Essentially at issue was the marshaling of hearts and minds towards the service of empire; a concern that might seem perfectly familiar to today's humanist. Whatever the similarities between late Victorianism and modern Republicanism—and there are plenty if we overlay the two (the internet and trans-con cable, diamond mines and textile farms, an exaggerated xenophobia, and a unified contempt for social resistance, to name but a few)—we have the disquieting fact of one hundred years in which we have forgotten the more radical strategies of the malcontents and visionaries and remembered, with myopic zeal, the schemes and machinations of a nation that sought to assert itself, under god, as the civilization by which all others would be judged. We may take comfort in the notion that the Bush dynasty will be justly sorted for its thuggish brand of god/police/puritanism in some golden tomorrow, but the reduction of life, rights and radical imagination is happening right now—on the street, in the home, and across the globe. There has never been a better time to be artistically angry and full of love, if one can walk that uneasy line.

This morning I listen to the Big Boys (queer skaters, quite appropriately from Texas, testing the jaundiced yoke of Reaganism back in the day) and weep along to their prescient sense of possibility/impossibility: "When will there be something / To take the place of all this? / Or is it me that died / And the rest of the scene still exists / I don't know which way to go / I just don't know which way to go." Knowing where we don't want to go, having been there for nigh on a decade, is it least a cue as to where we might want to point ourselves. It begins with "against", foments in "because", then flowers to "where and what we all want". It isn't fashion and it isn't lifestyle, no matter how many co-optive efforts have been waged against it. The essential form, the germ of resistance, still sings in the stone, "that mountain calling our name", that pebble yearning to spring from the rock.

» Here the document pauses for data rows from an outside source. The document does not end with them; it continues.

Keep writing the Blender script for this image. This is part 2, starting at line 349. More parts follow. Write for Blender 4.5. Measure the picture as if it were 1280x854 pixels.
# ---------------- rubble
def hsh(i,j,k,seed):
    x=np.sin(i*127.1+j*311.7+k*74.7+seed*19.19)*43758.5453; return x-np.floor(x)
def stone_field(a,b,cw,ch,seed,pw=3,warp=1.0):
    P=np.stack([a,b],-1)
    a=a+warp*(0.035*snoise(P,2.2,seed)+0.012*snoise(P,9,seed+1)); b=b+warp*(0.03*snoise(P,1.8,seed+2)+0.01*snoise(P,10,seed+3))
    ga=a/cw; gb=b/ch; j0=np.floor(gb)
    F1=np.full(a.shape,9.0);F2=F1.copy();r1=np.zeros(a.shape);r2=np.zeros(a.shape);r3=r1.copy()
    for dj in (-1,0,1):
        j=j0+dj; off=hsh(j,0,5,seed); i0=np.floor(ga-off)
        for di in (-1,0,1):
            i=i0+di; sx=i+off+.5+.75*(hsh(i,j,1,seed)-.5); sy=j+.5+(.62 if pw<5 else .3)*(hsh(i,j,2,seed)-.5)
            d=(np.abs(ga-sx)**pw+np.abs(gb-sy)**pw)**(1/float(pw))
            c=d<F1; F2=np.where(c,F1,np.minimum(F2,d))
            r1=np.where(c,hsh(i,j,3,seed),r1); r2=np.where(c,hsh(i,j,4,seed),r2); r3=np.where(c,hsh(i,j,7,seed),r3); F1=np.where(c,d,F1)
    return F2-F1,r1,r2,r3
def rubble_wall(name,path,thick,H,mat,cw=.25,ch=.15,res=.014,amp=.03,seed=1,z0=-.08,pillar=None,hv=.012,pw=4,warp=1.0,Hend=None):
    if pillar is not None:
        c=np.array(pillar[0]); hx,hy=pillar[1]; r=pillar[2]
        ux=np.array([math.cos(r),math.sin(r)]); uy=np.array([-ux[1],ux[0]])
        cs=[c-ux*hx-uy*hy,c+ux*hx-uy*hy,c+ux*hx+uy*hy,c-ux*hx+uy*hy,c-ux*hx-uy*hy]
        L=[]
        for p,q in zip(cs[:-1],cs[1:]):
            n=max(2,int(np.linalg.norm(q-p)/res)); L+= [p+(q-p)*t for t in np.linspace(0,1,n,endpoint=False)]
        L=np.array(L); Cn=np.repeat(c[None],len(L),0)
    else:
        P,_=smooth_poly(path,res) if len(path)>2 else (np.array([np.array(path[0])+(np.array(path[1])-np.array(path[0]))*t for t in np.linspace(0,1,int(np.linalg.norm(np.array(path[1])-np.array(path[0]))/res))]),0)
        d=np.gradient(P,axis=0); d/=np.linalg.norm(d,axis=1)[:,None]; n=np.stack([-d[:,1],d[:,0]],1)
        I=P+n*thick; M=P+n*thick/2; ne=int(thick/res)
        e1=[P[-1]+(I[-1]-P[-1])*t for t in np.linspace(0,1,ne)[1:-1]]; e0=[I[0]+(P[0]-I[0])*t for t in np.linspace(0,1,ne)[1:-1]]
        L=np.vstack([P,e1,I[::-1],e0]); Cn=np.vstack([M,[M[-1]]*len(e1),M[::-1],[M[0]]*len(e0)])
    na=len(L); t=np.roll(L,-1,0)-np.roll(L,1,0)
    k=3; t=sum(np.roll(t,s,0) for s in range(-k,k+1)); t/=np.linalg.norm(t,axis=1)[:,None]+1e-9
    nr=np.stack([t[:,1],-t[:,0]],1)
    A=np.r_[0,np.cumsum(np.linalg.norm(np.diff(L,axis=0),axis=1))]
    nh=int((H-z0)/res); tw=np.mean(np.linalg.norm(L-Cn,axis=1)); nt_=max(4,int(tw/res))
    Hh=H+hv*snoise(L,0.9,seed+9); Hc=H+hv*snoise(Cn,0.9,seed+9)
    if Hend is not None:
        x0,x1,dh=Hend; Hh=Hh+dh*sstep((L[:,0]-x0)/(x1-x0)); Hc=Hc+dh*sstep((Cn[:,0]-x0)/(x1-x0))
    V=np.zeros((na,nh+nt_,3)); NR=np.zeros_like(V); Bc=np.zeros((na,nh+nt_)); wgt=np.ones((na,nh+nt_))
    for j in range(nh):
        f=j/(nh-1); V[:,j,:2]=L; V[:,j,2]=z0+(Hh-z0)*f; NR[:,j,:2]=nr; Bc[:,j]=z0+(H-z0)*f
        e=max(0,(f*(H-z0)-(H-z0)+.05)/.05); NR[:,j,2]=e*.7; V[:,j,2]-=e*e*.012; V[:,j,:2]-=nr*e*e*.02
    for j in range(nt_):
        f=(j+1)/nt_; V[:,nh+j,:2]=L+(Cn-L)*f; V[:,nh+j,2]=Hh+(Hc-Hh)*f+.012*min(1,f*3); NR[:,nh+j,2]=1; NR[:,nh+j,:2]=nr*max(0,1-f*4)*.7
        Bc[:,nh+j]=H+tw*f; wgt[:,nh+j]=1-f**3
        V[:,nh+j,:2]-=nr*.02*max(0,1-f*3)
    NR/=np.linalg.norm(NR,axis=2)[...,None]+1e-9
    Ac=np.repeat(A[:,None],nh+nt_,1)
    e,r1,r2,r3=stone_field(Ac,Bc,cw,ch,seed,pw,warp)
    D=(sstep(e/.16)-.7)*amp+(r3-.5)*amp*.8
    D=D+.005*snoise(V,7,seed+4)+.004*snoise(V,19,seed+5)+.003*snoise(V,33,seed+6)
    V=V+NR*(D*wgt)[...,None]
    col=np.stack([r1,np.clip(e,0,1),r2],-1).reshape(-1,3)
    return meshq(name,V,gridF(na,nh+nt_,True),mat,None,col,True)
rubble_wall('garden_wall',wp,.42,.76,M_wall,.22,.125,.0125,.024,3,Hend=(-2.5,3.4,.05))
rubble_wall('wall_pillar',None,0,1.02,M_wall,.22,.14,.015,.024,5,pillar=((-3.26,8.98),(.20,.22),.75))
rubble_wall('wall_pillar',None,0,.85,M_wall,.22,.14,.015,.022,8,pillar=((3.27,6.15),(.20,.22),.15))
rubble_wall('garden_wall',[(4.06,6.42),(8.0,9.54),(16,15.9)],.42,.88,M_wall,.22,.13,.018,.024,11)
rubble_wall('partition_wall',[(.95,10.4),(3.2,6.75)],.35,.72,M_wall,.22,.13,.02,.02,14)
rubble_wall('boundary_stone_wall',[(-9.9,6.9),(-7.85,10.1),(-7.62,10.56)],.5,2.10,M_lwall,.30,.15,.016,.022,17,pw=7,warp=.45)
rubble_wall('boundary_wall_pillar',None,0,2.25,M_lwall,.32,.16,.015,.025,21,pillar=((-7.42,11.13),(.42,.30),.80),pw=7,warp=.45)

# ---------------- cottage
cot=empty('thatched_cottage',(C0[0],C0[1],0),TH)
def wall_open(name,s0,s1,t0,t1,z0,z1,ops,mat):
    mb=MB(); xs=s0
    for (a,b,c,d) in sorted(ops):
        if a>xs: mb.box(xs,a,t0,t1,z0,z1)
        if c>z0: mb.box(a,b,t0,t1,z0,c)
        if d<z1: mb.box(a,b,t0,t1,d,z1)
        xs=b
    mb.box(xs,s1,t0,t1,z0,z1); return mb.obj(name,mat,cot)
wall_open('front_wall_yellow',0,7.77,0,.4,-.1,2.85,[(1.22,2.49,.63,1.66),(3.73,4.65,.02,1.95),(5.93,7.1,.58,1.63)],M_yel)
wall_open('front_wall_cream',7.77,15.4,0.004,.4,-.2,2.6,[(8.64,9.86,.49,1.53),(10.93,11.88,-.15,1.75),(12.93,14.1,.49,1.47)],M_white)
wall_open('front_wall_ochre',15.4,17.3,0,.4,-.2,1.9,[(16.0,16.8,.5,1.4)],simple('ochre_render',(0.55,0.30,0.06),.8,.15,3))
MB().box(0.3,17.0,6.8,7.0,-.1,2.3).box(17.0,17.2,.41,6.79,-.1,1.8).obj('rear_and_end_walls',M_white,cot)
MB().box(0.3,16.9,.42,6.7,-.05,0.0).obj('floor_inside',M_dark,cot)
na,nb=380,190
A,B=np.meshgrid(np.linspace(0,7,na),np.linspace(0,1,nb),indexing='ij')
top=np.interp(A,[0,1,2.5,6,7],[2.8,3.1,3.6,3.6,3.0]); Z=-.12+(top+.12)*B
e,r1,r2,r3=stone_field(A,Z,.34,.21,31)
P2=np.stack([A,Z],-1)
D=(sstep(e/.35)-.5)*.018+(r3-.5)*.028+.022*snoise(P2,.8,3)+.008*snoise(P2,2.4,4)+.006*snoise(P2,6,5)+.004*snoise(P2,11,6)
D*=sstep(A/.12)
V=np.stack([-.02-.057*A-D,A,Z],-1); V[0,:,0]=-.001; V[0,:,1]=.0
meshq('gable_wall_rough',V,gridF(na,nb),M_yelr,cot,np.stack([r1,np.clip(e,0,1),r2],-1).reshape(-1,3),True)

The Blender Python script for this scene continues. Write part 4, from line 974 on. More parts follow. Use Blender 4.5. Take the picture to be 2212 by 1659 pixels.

While I personally have little belief in the two-party system, (finding Democrats to be just mild Republicans), we are at a point in history where even that slight margin is significant. I think defeating Bush means stopping the immediate loss of life and averting the collective death of the imagination. I can only frame it in surreal terms as the American world—ostensibly the world's police force—refuses to cohere to anything resembling sanity or reason anymore.

Much has been said against Bush and his minions, easily enough, but this tends to eclipse the specific and nefarious deeds of his administration—contempt for the World Court, the U.N. and any other internationally recognized coalition or authority. Whatever we may say of our constitution, we might all agree that it has recently been stretched beyond the tether of its seams, contorted into a Job-like bible bent on the destruction of anything "other". For your own peace
of mind, choose somehow—even if its going to demos and protests, which is always a good sociable outing regardless. But remember, a voice at the polls will speak directly to the powers that be, in terms they can't refute.